You know if Jesus can suffer for us, I think we can surely suffer some for Him. Now look at what follows in Chap. 4, vs. 1. “Since therefore Christ suffered in the flesh, arm yourselves also with the same intention……”. Suffer for doing right, just like Jesus. The point of 3:17 and 4:1 is to get ready to suffer for doing what is right.
Look at this season of Lent we are in as part of our spring training. Just like some of those ball players may have to suffer, we, too, may have to suffer. They may have to give up eating rich foods, drinking too much, lounging instead of working out, and other things that aren’t necessarily good for them. And they may suffer for doing what is right – getting in shape for the season that lies ahead.

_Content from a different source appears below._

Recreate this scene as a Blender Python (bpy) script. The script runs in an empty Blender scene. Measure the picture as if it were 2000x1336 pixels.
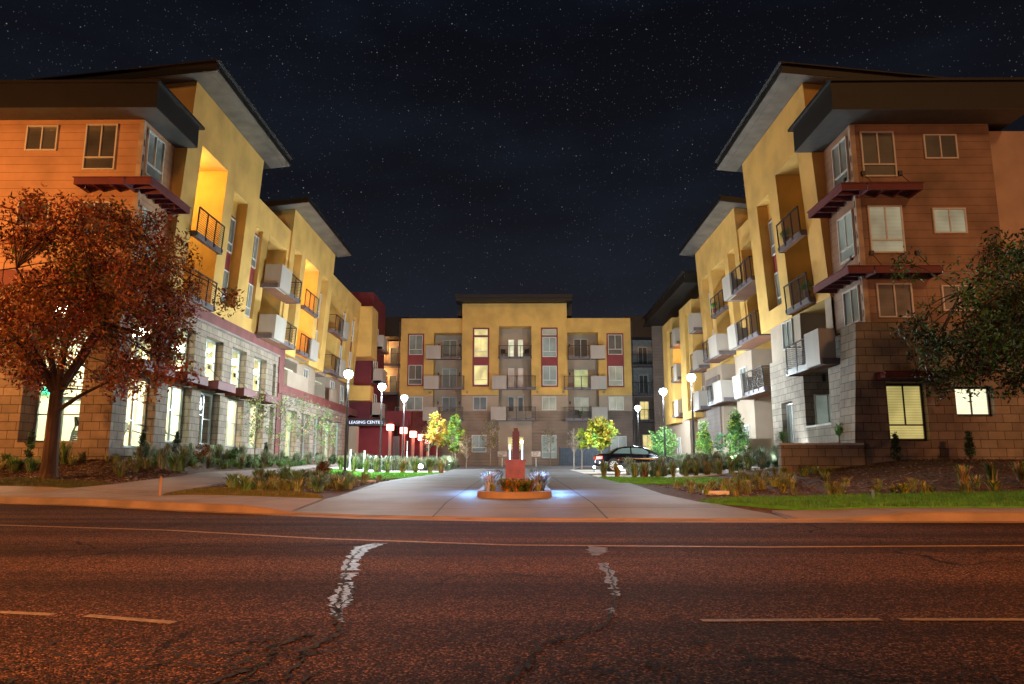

We may have to suffer this Lenten season, too, by giving up things that aren’t good for us. We may have to give up our prejudices, our attitudes, our way of talking about others, or any number of things that aren’t good for us. Yes, it may be a sacrifice to give up certain things and, yes, we may seem to suffer for what doing what is right, but we need to get in shape for the season that lies ahead.
Jesus suffered for sins, once for all, for us. He performed the ultimate sacrifice for us. We need to take our spring training seriously. Life is our spring training where we suffer a little bit as we work on our sacrificing skills; our giving up those things that put Jesus on the cross. Life is our spring training that is preparing us for the season that lies ahead.